How can I prevent a sitter from bringing unknown people into my home?
Put clear rules in writing before the sit begins. State explicitly that no guests are allowed in your home for any reason, and include this in your booking messages or a signed agreement. Discuss it verbally as well to avoid any “misunderstandings.”
Should I tell sitters about cameras in my home?
Yes. Ethically and, in many places, legally, you should disclose any cameras in your home and where they are located. Transparency builds trust and avoids accusations of secretly monitoring someone without their consent.
What should I do if I catch a sitter breaking house rules on camera?
Stay calm, document what you saw (screenshots or recordings, if possible), and contact the sitter to end the arrangement. If you booked through a platform, report the incident to them. If property is damaged or stolen, or if you feel threatened, consider contacting local authorities.
How can I better screen potential sitters in the future?
Read reviews carefully, ask for references, conduct a video or in-person meet-and-greet, and trust your intuition about their behavior. Ask direct questions about boundaries, prior issues on sits, comfort with house rules, and how they handle being responsible for someone else’s space and pet.
Are cameras the only way to keep my home and pet safe when I’m away?
No.
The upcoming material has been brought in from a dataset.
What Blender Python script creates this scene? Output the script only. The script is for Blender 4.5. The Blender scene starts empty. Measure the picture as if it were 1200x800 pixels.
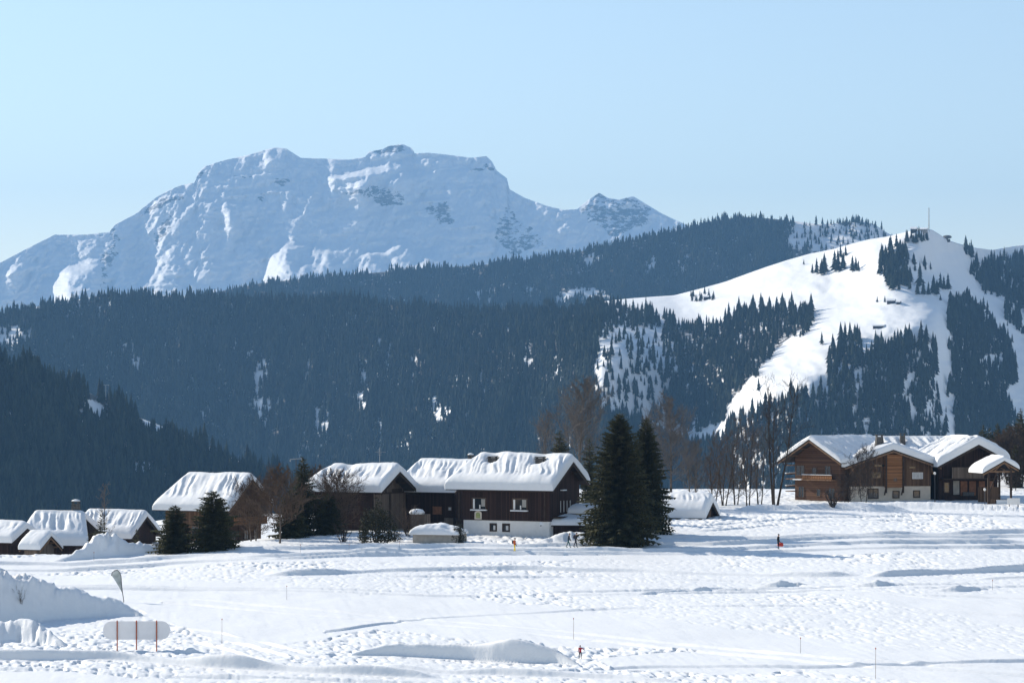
import bpy, math, random
import numpy as np
from mathutils import Vector, Matrix

random.seed(7)
rng = np.random.default_rng(11)
sc = bpy.context.scene
COL = sc.collection
R = math.radians

# ---------------------------------------------------------------- camera, light, exposure
F, HZ, CZ = 3087.0, 480.0, 20.0          # focal length in photo pixels, horizon row, camera height
cam_d = bpy.data.cameras.new("camera")
cam = bpy.data.objects.new("camera", cam_d)
COL.objects.link(cam)
cam.location = (0, 0, CZ)
cam.rotation_euler = (R(90), 0, 0)
cam_d.sensor_width = 36
cam_d.lens = F / 1200 * 36
cam_d.shift_y = (HZ - 400) / 1200
cam_d.clip_start = 0.5
cam_d.clip_end = 60000
sc.camera = cam

SUN_A, SUN_E = R(34), R(28)              # behind-left azimuth, elevation
sdir = Vector((-math.cos(SUN_A) * math.cos(SUN_E), math.sin(SUN_A) * math.cos(SUN_E), math.sin(SUN_E)))
world = bpy.data.worlds.new("World")
sc.world = world
world.use_nodes = True
wn, wl = world.node_tree.nodes, world.node_tree.links
wn.clear()
sky = wn.new("ShaderNodeTexSky")
sky.sky_type = 'NISHITA'
sky.sun_disc = False
sky.sun_elevation = SUN_E
sky.sun_rotation = math.atan2(sdir.x, sdir.y)
sky.altitude = 0
sky.air_density = 1.0
sky.dust_density = 0.0
sky.ozone_density = 4.0
bg = wn.new("ShaderNodeBackground")
bg.inputs[1].default_value = 0.136
wo = wn.new("ShaderNodeOutputWorld")
tint = wn.new("ShaderNodeMixRGB"); tint.blend_type = 'MULTIPLY'; tint.inputs[0].default_value = 1.0
tint.inputs[2].default_value = (1.36, 1.06, 0.85, 1)
wl.new(sky.outputs[0], tint.inputs[1])
wl.new(tint.outputs[0], bg.inputs[0])
wl.new(bg.outputs[0], wo.inputs[0])
sun_d = bpy.data.lights.new("sun", 'SUN')
sun_d.energy = 5.0
sun_d.angle = R(0.5)
sun_d.color = (1.0, 0.91, 0.77)
sun = bpy.data.objects.new("sun", sun_d)
COL.objects.link(sun)
sun.rotation_euler = (-sdir).to_track_quat('-Z', 'Y').to_euler()
sun.location = sdir * 300
sc.view_settings.view_transform = 'Standard'
sc.view_settings.look = 'None'
sc.view_settings.gamma = 1
sc.view_settings.exposure = 0.56
sc.cycles.max_bounces = 6
sc.cycles.diffuse_bounces = 1
sc.cycles.transparent_max_bounces = 8

# ---------------------------------------------------------------- helpers
def tag(o, label=None, cat=None, group=None, kind=None):
    if label: o['label'] = label
    if cat: o['category'] = cat
    if group: o['group'] = group
    if kind: o['kind'] = kind
    return o

def thing(name, label, cat, loc=(0, 0, 0), rz=0.0, group=None):
    o = bpy.data.objects.new(name, None)
    o.empty_display_size = 0.5
    COL.objects.link(o)
    o.location = loc
    o.rotation_euler = (0, 0, rz)
    return tag(o, label, cat, group)

def link(name, me, parent=None, label=None):
    o = bpy.data.objects.new(name, me)
    COL.objects.link(o)
    if parent is not None: o.parent = parent
    if label: o['label'] = label
    return o

def copy_tree(o, parent=None):
    c = o.copy()
    COL.objects.link(c)
    c.parent = parent
    for ch in list(o.children): copy_tree(ch, c)
    return c

def mesh_np(name, V, Fq, mats, smooth=False, attrs=None, midx=None):
    """mesh from numpy verts and an (n,3) or (n,4) index array, or a list of such arrays"""
    V = np.asarray(V, dtype=np.float32)
    fl = Fq if isinstance(Fq, list) else [Fq]
    fl = [np.asarray(f, dtype=np.int32) for f in fl if len(f)]
    me = bpy.data.meshes.new(name)
    me.vertices.add(len(V))
    me.vertices.foreach_set('co', V.ravel())
    tot = np.concatenate([np.full(len(f), f.shape[1], np.int32) for f in fl])
    idx = np.concatenate([f.ravel() for f in fl])
    st = np.concatenate([[0], np.cumsum(tot)[:-1]]).astype(np.int32)
    me.loops.add(len(idx))
    me.loops.foreach_set('vertex_index', idx)
    me.polygons.add(len(tot))
    me.polygons.foreach_set('loop_start', st)
    if midx is not None: me.polygons.foreach_set('material_index', np.asarray(midx, np.int32))
    me.polygons.foreach_set('use_smooth', np.full(len(tot), smooth))
    for m in (mats if isinstance(mats, (list, tuple)) else [mats]): me.materials.append(m)
    me.update(calc_edges=True)
    if attrs:
        for k, a in attrs.items():
            at = me.attributes.new(k, 'FLOAT', 'POINT')
            at.data.foreach_set('value', np.asarray(a, np.float32).ravel())
    me.validate()
    return me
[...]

Cameras are just one tool. Strong communication, written agreements, reputable services, references, and gradual trust-building—such as short trial sits or daytime visits before overnight stays—are equally important in keeping your home and pet safe.
How do I rebuild trust after a bad pet-sitting experience?
Give yourself time. Start with shorter, lower-stakes arrangements, perhaps asking trusted friends or family first. When you do use a sitter again, be more explicit with expectations, use written rules, and listen closely to your own unease or comfort during the process. Over time, positive experiences can slowly balance out the bad one.